_Instruction_
Repeat everything from the line holding "What Blender Python" to the line holding "GLOW_AZ, GLOW_EL = math.radians(4.55), math.radians(4.35)", inclusive, exactly. Leave out the rest.

_Exercise input_
────────────────

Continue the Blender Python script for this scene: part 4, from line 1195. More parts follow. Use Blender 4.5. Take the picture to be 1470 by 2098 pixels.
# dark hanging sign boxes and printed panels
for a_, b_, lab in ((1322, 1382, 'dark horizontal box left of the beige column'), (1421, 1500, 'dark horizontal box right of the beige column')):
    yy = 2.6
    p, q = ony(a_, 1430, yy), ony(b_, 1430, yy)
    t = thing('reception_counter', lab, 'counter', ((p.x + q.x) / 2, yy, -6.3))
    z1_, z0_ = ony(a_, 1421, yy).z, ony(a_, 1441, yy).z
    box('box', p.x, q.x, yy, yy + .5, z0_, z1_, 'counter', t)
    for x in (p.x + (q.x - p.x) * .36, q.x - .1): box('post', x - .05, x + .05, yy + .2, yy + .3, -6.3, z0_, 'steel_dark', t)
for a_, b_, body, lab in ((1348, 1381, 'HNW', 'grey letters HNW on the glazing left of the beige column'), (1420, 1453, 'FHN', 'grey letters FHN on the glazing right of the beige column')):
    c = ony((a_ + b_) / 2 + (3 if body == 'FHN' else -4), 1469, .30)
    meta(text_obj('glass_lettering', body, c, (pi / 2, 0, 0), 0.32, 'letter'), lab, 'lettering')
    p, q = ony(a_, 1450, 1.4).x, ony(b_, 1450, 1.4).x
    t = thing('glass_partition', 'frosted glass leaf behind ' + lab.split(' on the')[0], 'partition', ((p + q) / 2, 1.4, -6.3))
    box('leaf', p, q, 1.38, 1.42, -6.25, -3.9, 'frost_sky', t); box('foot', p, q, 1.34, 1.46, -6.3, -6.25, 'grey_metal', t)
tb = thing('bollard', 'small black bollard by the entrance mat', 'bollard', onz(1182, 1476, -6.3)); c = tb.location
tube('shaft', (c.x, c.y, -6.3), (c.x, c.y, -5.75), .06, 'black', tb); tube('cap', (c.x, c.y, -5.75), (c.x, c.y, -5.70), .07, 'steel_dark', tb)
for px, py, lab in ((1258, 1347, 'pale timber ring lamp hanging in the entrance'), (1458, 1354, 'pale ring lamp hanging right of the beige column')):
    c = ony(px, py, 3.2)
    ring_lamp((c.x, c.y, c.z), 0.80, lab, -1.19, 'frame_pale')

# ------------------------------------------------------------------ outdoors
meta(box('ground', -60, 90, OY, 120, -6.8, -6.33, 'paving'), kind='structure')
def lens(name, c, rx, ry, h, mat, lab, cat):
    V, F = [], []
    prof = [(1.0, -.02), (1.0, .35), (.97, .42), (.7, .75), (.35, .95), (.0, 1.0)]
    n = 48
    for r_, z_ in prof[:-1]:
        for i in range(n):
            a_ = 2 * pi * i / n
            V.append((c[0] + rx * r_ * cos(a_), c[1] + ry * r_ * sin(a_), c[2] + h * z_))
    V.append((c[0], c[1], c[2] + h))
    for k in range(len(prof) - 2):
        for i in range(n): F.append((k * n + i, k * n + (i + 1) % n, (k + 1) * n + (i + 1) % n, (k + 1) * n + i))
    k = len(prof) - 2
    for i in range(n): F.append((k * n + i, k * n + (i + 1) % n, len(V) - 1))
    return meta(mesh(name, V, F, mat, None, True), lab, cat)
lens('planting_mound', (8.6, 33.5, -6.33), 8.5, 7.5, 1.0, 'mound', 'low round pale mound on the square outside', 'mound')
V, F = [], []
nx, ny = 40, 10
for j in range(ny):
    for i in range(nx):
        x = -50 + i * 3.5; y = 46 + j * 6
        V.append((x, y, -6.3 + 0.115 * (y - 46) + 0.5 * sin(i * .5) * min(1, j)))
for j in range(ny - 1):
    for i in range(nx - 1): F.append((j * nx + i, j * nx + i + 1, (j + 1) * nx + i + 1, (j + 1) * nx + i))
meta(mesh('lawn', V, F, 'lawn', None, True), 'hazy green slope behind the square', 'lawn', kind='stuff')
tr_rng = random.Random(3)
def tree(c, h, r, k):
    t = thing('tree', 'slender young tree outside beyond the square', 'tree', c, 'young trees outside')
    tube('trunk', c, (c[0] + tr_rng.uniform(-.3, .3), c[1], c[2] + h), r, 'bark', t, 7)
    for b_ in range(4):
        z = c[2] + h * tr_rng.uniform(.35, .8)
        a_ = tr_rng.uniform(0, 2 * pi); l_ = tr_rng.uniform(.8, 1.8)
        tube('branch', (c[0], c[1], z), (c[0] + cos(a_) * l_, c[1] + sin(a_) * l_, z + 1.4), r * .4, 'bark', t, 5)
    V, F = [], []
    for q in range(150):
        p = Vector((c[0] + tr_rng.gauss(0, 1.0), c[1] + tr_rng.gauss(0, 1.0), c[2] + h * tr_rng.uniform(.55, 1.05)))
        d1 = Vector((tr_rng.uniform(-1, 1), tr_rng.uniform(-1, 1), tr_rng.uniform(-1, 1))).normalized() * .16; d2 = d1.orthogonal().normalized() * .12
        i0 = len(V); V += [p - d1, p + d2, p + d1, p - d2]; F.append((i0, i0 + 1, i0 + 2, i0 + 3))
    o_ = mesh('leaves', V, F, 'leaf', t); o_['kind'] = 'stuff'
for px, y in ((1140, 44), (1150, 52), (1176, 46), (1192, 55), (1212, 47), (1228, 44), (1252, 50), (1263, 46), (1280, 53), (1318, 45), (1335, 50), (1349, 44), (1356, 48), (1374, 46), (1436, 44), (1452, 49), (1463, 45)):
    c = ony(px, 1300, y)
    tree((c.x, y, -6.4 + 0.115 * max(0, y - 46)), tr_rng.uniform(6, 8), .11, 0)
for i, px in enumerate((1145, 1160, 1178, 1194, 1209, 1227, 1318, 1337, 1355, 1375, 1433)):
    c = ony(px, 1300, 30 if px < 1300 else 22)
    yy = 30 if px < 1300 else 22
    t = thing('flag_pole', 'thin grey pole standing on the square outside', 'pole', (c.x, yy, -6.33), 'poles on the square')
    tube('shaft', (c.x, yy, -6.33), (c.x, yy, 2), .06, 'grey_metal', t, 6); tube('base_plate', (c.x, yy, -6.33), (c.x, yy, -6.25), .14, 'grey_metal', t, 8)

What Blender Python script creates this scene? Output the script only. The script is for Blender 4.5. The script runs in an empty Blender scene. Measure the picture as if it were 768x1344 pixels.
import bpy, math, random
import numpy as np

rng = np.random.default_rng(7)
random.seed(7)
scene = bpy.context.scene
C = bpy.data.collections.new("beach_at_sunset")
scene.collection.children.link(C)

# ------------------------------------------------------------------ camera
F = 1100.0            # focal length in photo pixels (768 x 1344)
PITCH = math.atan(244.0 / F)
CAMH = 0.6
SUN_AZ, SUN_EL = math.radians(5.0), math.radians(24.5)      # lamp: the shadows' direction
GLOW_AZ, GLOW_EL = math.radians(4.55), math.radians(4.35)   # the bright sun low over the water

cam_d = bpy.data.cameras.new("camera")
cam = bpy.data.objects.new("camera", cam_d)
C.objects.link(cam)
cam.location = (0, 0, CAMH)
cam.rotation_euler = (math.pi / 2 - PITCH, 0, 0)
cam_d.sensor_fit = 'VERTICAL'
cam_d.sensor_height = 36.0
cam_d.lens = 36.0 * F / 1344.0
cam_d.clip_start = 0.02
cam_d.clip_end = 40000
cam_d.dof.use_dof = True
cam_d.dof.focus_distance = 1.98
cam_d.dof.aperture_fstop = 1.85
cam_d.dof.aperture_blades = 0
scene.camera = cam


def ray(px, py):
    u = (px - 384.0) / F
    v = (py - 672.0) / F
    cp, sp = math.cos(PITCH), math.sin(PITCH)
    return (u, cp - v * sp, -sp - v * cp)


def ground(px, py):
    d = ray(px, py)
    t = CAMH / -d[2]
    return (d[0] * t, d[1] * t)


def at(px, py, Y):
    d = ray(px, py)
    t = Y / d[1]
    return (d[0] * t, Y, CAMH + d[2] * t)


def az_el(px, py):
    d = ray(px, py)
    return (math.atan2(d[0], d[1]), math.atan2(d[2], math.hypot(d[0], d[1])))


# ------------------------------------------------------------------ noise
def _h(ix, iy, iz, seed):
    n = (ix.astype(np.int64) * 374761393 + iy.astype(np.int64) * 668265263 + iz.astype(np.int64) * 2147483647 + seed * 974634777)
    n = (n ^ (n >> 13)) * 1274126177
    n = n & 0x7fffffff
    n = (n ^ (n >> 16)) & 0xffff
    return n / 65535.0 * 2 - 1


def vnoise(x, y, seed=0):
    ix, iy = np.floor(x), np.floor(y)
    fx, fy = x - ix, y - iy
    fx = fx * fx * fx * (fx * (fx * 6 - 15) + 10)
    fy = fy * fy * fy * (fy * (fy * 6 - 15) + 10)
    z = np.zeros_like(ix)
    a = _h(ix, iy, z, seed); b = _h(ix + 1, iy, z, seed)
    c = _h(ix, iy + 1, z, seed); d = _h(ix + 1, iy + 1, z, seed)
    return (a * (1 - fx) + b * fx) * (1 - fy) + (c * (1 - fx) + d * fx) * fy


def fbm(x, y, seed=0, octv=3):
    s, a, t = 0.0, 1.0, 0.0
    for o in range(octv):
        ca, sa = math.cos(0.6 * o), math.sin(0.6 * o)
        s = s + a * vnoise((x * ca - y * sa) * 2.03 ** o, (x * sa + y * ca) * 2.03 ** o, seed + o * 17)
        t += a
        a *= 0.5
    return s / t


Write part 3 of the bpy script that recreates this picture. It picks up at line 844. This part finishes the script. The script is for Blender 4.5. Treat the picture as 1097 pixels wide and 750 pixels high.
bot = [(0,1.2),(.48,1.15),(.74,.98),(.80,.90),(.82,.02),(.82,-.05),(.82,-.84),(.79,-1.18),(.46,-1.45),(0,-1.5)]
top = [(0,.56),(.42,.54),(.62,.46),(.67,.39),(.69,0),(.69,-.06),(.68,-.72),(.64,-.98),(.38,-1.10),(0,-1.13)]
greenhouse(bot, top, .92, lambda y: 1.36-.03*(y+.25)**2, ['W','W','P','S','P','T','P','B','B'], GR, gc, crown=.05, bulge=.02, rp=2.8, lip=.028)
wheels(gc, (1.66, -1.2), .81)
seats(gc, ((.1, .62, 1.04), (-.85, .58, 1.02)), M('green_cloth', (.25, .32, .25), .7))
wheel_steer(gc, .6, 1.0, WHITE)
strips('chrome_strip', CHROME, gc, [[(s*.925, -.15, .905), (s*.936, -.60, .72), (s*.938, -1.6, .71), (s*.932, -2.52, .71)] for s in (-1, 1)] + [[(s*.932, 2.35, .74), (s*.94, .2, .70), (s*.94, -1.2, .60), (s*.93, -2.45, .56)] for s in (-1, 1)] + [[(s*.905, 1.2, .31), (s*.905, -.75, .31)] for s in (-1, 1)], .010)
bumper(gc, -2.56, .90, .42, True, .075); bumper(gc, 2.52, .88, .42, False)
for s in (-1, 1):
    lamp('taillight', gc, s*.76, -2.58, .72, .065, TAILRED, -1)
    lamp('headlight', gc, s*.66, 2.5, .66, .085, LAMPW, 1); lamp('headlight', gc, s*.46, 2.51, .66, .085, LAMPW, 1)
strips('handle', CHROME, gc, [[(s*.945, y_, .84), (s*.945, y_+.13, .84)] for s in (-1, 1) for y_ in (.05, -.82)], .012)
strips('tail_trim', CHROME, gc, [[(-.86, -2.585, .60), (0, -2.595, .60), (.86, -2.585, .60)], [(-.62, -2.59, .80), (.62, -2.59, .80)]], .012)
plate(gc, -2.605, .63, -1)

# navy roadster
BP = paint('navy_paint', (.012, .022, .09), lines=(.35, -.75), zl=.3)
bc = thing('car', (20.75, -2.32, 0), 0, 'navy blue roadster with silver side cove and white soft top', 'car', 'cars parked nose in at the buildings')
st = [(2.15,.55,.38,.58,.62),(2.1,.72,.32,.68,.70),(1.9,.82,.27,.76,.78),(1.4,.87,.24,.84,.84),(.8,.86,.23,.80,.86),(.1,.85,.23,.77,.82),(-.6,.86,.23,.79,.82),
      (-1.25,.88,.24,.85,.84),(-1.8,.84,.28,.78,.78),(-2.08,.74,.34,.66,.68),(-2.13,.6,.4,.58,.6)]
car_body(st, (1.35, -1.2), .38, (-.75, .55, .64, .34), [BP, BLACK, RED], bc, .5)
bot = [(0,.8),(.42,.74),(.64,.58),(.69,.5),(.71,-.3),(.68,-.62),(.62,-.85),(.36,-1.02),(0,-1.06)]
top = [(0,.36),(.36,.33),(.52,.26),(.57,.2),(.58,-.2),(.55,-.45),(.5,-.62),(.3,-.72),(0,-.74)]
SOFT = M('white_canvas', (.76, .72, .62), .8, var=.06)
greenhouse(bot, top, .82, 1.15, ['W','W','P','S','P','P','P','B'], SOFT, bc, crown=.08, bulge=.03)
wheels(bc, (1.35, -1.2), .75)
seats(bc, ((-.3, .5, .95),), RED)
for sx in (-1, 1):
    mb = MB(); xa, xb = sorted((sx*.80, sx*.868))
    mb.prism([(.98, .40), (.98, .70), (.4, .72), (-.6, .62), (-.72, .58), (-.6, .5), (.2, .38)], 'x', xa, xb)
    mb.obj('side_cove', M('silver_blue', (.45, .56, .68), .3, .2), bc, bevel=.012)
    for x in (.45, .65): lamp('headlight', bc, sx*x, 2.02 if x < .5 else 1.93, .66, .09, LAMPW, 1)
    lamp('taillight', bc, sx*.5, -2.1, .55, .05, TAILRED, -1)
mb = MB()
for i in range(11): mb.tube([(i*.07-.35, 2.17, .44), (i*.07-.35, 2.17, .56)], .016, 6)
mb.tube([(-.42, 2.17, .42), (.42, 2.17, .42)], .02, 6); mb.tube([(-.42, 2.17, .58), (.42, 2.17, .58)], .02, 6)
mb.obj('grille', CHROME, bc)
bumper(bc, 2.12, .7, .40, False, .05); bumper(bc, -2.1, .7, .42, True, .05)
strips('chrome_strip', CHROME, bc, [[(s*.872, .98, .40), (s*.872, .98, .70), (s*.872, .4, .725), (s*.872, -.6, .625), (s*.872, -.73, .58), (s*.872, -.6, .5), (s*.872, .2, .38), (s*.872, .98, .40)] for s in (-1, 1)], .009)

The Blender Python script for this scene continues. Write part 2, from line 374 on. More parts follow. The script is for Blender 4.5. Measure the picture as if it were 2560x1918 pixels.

────────────────

_Answer_
What Blender Python script creates this scene? Output the script only. The script is for Blender 4.5. The script runs in an empty Blender scene. Measure the picture as if it were 768x1344 pixels.
import bpy, math, random
import numpy as np

rng = np.random.default_rng(7)
random.seed(7)
scene = bpy.context.scene
C = bpy.data.collections.new("beach_at_sunset")
scene.collection.children.link(C)

# ------------------------------------------------------------------ camera
F = 1100.0            # focal length in photo pixels (768 x 1344)
PITCH = math.atan(244.0 / F)
CAMH = 0.6
SUN_AZ, SUN_EL = math.radians(5.0), math.radians(24.5)      # lamp: the shadows' direction
GLOW_AZ, GLOW_EL = math.radians(4.55), math.radians(4.35)   # the bright sun low over the water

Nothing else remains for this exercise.